В анализах Фуко, в его монументальной попытке вывести генеалогию современной морали из политической истории тела, ситуация запечатлена в следующей едкой формуле, в которой не без шарма выворачивается наизнанку идеологически залгавшийся платонизм: «I’ame, prison du corps» (Душа — тюрьма тела)[39]. Остается лишь сожалеть, что многообещающие симптомы сводятся здесь к самодовлеющим структурам и не выходят за рамки культурно–археологических интересов. Досадно, что археолог знания, на каждом шагу натыкающийся на более глубинные конфигурации происшедшего, ограничивается пониманием их как просто объективных структур, характерных для того или иного порядка дискурса. Топосы Фуко ограничены поэтому семантикой «классической» эпохи. Тем не менее заслугой его в подчеркнутом афронте против всякого рода идеалистических вычурностей остается разоблачение истории (отсутствующего, ибо упраздненного) «духа» как истории политических стратегий тела. Что при этом ускользает от его внимания, так это двойное дно самого разоблачения, именно: некая самоинсценировка и самоинтер- претация ДУХА, макиавеллически компрометирующего себя в «душе», чтобы дать возможность физиологам напасть на его подлинный след в «теле». История тела, обнаруживаемого за номиналистически заболтанной душой, есть (свободно, по Гегелю) хитрость духа, который позволяет временно упразднить себя (= свое люциферическое прошлое), чтобы испытать себя на прочность через свое ариманическое настоящее.

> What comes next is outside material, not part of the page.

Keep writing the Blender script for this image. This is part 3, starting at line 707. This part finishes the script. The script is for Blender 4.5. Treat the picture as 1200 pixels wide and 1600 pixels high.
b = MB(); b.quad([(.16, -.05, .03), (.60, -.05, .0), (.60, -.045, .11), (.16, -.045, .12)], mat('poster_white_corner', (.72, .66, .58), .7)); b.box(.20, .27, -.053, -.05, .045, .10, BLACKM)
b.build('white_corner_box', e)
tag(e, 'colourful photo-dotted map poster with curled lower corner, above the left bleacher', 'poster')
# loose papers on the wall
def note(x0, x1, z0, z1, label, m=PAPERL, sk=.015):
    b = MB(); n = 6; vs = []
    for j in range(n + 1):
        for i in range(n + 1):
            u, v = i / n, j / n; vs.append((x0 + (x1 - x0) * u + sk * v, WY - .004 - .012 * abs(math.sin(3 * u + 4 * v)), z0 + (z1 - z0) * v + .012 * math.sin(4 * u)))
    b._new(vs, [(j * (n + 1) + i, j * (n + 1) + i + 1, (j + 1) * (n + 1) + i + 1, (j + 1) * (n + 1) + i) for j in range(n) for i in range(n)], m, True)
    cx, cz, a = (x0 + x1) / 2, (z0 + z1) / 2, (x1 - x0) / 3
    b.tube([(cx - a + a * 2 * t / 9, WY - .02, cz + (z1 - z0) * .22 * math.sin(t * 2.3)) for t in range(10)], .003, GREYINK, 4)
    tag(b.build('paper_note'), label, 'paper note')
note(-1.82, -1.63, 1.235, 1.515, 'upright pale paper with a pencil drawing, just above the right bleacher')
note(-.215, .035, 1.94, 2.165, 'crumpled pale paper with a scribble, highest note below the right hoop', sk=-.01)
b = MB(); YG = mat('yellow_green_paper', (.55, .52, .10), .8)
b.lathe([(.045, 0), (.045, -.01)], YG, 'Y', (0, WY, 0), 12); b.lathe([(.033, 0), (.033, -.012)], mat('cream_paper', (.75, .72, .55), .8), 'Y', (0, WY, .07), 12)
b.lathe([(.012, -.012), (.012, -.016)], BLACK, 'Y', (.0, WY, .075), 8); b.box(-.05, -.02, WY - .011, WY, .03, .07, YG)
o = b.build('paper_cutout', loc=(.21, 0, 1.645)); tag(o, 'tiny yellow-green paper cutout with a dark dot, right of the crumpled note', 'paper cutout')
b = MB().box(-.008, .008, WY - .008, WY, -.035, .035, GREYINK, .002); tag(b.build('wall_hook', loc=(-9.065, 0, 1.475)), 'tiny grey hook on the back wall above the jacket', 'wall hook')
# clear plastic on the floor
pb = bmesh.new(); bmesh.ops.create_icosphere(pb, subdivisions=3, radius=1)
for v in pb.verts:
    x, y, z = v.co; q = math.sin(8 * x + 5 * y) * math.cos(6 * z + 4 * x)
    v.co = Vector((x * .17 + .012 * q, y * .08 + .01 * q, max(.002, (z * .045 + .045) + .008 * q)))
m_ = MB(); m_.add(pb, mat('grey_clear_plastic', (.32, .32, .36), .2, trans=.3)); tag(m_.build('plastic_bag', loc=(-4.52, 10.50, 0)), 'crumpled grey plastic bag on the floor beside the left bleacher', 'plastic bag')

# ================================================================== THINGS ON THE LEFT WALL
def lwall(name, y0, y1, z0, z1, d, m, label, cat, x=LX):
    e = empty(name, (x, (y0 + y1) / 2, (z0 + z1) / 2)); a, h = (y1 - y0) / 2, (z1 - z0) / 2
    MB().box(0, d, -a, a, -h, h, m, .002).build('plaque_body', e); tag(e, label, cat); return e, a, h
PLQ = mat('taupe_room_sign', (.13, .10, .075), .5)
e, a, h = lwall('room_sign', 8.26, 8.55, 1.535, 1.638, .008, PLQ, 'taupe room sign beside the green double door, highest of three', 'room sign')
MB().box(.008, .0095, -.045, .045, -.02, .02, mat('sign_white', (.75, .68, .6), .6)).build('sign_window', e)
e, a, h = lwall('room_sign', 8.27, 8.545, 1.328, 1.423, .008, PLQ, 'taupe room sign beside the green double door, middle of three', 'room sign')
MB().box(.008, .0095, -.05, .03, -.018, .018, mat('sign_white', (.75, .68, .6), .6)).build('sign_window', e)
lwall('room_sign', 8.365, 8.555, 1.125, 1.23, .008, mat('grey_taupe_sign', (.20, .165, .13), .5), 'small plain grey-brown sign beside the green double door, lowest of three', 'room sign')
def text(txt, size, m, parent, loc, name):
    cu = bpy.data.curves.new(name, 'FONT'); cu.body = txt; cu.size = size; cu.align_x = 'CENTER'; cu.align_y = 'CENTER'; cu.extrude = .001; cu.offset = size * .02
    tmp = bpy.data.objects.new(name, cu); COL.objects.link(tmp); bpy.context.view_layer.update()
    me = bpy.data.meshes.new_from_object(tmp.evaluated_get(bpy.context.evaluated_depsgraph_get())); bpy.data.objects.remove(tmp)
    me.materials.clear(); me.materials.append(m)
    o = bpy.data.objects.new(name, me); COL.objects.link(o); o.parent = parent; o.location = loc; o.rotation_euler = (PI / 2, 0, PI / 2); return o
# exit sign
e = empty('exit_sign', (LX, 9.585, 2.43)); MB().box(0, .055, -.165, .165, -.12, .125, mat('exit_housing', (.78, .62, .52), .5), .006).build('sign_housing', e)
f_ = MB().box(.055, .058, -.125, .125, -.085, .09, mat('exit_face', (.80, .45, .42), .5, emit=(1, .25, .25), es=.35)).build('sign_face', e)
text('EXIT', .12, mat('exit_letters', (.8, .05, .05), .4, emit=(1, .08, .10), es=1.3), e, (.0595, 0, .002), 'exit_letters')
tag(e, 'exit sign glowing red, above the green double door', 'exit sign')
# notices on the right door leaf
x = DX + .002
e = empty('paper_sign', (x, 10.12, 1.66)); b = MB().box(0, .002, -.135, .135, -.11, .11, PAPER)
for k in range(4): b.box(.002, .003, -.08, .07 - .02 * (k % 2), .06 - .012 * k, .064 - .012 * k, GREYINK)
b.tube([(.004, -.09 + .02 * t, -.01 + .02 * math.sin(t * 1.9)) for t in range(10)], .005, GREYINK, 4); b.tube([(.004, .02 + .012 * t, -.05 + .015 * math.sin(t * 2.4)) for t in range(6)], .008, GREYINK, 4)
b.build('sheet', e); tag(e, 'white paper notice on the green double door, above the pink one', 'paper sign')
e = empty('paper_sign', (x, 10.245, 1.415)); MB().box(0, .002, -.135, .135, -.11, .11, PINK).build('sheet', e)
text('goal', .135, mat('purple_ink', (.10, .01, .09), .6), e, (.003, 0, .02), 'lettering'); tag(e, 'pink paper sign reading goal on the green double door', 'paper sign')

Лишь шаг за шагом и с постоянной оглядкой на alma mater приближалась робкая континентальная метафизика к освобождению научной психологии от призрака играющей с телом в прятки души. После того как галилеевская физика очистила вещи неорганической природы от их присочиненных частнособственнических энтелехий и вернула их исконному владельцу, мировой энтелехии; после того как органика Гёте добилась того же для мира растений и животных, настало время свершить этот переворот и в психологии. Психология (по модели Галилея — Гёте) должна была преобразиться в психософию, основной закон которой гласил бы: человеческая душа не может быть частной (ни в бюргерском, ни в лирическом смысле) собственностью, но единственно и во все времена — ДУШОЙ МИРА. Это значило: надлежит отвыкать от дурного языческо–христианского шаблона «моя душа», который произносится с таким же простодушием и бессовестностью, с каким говорится, скажем, о «моем банковском счете» или«моей тетушке». XX веку, затактом которого стал домыслившийся до теософии Гёте, не пристало отрекаться от материализма в пользу идеализма или жертвовать идеализмом под нажимом фактов материализма; обе крайности сшибаются здесь друг с другом, покуда из них не высекается искра сообразного миру мировоззрения.